■ **Task brief**: From the records below, give the number of lines that contain the string "Write", without any other text.

■ **Data supplied**:

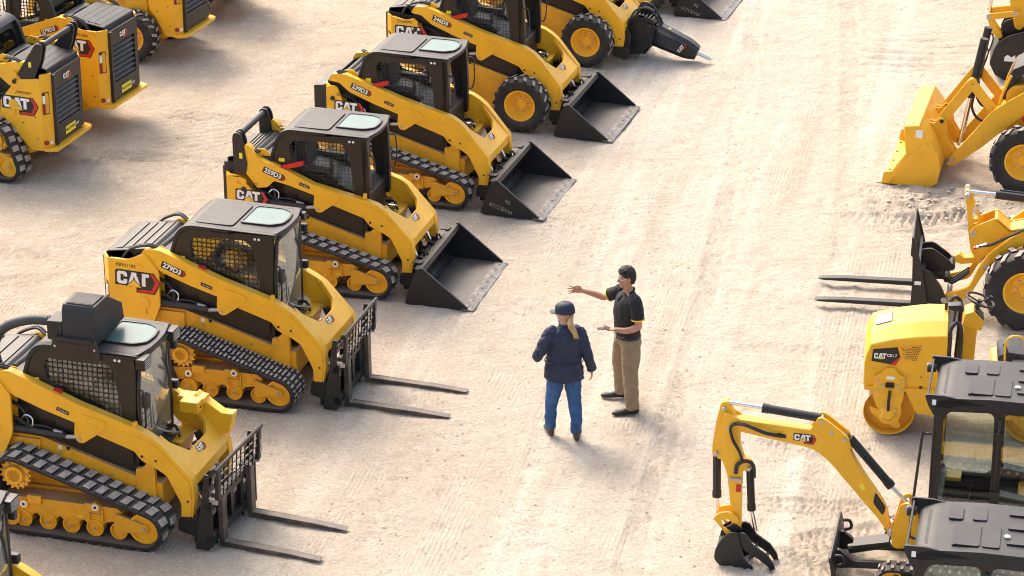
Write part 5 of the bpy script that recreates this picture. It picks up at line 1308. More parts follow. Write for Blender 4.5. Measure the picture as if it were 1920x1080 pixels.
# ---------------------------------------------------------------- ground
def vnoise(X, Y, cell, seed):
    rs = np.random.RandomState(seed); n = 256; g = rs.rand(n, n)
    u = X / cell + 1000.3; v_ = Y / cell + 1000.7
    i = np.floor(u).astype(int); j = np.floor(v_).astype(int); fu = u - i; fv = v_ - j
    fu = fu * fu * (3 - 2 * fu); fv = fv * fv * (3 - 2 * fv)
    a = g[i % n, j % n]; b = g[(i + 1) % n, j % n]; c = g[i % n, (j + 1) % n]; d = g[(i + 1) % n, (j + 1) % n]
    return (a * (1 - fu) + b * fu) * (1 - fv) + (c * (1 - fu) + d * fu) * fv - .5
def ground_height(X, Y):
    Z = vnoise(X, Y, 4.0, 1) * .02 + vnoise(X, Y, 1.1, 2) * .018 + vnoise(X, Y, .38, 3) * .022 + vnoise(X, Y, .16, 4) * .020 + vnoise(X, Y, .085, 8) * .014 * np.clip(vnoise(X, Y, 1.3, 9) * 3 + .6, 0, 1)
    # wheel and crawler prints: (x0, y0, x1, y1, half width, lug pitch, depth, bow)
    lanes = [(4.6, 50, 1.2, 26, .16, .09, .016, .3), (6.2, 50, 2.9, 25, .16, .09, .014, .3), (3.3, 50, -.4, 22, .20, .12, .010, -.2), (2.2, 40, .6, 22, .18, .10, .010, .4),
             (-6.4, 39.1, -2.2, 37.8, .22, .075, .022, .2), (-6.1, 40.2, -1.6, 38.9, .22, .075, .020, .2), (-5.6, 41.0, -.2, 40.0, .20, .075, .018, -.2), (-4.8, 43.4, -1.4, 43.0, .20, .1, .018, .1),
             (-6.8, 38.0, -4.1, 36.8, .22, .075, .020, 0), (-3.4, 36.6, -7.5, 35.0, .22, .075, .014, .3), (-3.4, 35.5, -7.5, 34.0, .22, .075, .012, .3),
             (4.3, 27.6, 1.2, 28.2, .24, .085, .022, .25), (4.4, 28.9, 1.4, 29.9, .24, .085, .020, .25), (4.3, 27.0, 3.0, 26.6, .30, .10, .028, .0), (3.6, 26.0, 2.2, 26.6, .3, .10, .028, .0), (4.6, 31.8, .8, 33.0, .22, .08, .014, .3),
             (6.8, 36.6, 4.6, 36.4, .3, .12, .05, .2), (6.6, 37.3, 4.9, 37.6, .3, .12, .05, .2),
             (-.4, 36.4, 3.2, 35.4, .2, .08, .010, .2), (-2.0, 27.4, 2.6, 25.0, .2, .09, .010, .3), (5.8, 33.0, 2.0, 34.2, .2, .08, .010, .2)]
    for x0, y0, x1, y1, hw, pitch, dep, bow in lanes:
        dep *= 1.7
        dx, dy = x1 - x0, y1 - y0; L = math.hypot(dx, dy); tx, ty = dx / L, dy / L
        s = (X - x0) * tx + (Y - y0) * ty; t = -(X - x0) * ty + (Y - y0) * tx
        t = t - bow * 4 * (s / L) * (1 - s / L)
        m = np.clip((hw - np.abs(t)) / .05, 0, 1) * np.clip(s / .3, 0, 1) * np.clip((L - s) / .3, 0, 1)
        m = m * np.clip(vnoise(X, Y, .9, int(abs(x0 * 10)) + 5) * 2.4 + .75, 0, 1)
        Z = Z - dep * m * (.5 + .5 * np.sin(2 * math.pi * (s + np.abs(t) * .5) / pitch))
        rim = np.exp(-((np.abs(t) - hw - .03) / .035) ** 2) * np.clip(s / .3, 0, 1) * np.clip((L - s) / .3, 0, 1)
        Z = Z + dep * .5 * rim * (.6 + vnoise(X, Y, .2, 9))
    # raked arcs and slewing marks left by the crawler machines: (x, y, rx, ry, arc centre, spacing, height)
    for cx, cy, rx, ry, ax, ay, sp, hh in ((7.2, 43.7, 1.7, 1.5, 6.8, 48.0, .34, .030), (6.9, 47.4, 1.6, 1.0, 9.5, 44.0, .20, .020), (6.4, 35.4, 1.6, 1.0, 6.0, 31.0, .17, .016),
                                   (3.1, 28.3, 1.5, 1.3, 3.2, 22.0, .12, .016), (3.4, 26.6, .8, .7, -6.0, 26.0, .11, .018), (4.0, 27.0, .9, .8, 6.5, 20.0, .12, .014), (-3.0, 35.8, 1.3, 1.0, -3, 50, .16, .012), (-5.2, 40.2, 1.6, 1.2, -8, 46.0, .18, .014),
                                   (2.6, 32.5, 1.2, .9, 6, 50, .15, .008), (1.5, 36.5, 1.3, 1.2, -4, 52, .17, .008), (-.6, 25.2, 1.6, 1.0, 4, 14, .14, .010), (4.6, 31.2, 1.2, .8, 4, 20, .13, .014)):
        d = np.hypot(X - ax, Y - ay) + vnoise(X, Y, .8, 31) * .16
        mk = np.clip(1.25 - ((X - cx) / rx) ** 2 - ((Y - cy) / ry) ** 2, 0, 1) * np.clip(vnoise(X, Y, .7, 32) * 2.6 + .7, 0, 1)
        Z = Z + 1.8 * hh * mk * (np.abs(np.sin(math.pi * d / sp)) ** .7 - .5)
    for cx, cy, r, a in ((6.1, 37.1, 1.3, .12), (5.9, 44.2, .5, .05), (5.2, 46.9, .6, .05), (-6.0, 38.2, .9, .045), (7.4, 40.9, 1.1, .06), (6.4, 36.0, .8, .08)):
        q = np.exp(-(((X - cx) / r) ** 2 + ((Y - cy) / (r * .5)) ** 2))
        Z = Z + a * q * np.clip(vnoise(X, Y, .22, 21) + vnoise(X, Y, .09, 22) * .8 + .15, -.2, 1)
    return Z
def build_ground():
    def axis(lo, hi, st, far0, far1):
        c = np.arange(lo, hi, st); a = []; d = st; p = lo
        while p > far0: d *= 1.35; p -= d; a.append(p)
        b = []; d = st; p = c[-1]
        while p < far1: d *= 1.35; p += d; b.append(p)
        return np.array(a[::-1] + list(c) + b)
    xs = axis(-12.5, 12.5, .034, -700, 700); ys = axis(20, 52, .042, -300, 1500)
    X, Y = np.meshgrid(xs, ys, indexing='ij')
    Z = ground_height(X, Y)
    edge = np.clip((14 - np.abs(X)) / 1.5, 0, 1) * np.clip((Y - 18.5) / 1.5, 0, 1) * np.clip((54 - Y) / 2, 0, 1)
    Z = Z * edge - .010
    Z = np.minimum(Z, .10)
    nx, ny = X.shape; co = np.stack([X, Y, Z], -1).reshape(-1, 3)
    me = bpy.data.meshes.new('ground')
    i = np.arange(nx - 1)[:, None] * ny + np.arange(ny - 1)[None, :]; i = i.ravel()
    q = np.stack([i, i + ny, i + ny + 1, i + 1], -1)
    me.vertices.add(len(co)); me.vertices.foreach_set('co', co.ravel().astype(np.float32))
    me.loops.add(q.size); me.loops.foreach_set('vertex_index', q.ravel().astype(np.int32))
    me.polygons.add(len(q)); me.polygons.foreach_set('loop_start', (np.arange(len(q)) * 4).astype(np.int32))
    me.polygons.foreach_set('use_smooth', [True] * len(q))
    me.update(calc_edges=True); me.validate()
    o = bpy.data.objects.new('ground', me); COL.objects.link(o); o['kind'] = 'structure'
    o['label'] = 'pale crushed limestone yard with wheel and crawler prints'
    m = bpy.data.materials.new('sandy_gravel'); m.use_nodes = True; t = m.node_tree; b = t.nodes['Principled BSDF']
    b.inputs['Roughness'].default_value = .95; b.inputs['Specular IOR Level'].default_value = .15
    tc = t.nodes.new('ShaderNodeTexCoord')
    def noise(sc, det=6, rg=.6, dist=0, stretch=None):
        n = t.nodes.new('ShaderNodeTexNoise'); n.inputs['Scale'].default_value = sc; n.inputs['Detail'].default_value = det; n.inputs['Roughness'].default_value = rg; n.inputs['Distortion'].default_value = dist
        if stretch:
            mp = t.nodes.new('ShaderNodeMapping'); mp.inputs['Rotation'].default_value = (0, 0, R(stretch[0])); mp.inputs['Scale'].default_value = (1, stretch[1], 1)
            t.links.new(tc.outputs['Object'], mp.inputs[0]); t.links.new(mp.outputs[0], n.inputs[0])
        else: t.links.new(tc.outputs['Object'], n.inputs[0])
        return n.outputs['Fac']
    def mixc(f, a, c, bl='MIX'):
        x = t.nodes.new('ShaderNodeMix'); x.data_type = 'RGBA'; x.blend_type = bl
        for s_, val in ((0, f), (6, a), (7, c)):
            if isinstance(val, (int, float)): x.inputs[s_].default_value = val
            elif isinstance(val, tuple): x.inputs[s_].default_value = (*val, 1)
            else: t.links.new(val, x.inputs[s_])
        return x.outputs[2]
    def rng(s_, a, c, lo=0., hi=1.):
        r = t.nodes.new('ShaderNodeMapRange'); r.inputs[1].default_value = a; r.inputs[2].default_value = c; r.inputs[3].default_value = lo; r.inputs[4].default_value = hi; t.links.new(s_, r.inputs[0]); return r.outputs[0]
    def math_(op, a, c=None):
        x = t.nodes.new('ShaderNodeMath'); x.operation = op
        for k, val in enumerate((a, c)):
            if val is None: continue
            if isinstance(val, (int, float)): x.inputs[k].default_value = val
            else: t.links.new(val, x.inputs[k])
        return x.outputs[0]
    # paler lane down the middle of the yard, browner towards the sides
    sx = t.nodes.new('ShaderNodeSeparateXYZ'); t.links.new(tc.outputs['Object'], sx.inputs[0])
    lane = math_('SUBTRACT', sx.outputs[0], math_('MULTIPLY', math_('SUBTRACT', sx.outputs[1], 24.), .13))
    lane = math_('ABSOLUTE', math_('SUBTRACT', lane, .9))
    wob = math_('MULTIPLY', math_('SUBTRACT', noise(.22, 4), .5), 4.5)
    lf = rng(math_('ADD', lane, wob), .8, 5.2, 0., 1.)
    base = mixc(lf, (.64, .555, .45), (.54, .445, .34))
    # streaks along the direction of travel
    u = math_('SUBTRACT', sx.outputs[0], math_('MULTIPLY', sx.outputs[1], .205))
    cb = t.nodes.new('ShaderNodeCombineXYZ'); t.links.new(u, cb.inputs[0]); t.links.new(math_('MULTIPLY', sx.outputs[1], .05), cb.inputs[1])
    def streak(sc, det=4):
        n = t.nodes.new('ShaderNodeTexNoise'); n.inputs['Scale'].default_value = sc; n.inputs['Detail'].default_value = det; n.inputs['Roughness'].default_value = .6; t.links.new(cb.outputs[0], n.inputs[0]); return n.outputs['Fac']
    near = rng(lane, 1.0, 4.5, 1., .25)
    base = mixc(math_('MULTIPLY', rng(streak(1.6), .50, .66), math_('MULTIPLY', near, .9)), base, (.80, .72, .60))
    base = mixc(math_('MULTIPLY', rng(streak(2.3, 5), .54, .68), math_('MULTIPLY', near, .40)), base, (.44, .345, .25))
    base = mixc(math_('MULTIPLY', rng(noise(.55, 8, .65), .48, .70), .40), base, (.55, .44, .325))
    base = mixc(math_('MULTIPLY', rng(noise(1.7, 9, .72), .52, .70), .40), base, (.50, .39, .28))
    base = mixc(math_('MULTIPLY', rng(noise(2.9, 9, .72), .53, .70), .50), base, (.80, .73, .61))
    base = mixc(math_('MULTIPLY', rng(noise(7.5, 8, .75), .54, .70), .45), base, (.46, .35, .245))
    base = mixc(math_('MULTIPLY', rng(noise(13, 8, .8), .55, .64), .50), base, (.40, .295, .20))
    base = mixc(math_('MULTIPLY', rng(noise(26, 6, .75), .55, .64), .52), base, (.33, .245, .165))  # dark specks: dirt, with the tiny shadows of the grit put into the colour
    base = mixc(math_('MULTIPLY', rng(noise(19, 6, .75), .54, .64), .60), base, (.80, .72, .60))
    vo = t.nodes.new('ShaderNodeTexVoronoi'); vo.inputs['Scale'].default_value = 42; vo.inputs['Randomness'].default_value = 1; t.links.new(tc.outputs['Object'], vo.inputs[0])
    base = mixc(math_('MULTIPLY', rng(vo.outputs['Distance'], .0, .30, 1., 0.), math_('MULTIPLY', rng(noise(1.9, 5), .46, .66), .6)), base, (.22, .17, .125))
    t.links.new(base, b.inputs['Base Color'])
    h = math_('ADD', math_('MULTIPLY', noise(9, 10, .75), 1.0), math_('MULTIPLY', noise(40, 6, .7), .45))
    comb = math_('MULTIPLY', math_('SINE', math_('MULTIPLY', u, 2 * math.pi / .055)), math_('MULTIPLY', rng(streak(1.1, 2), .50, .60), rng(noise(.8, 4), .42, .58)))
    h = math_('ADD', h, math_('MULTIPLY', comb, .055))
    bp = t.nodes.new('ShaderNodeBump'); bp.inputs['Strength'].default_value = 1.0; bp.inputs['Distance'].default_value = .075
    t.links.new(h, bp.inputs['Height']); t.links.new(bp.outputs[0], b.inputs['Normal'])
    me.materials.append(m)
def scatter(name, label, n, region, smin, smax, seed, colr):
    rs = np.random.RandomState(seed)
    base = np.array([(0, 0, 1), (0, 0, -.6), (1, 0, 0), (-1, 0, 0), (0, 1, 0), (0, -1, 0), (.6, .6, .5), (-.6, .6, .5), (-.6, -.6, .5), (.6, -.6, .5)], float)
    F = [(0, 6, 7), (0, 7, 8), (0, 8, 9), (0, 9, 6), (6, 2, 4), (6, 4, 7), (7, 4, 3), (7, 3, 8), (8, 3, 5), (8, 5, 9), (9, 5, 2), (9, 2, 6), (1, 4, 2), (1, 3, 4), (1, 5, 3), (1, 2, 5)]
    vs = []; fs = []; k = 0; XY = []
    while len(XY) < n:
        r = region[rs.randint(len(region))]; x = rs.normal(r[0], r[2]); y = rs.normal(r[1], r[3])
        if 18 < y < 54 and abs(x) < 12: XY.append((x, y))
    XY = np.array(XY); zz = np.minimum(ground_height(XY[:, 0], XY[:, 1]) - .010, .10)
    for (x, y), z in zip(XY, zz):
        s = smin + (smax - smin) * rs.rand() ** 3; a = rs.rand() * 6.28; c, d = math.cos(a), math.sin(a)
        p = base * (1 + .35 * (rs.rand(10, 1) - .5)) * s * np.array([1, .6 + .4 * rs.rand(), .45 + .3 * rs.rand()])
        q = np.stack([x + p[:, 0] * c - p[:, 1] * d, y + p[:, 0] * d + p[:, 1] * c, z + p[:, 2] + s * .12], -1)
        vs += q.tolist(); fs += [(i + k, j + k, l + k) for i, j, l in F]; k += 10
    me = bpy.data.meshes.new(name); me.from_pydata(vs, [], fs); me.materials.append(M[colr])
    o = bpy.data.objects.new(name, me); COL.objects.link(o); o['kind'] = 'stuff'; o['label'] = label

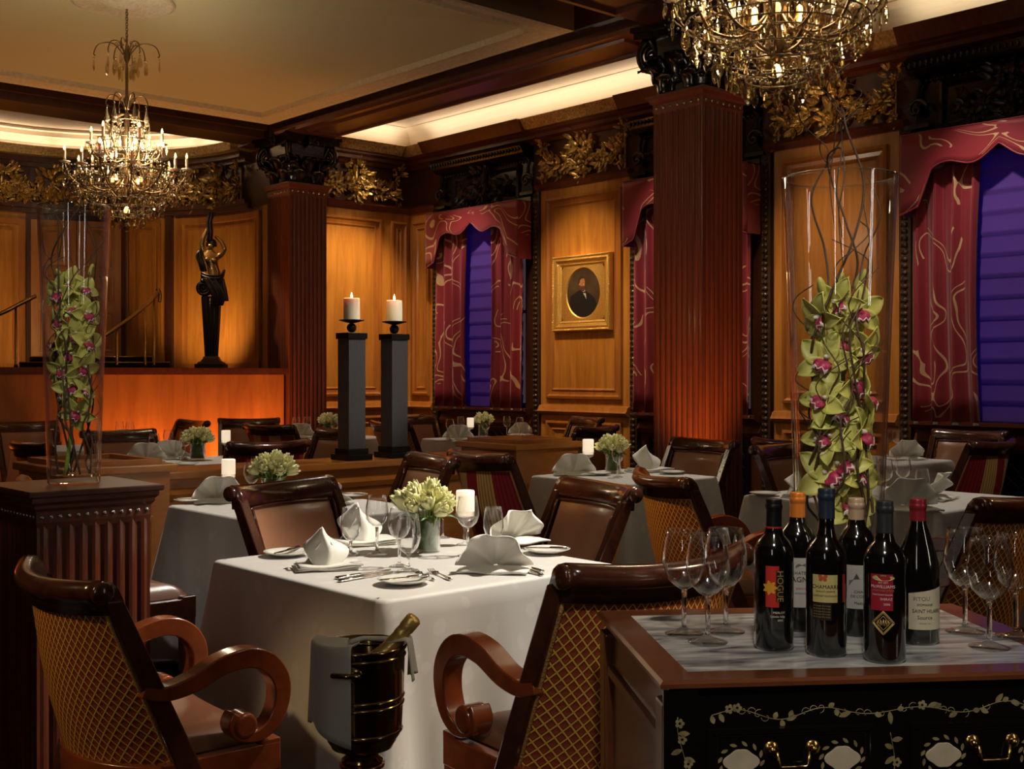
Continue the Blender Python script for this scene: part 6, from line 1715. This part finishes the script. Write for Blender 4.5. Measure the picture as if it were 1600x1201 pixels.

■ **Answer in full**: 2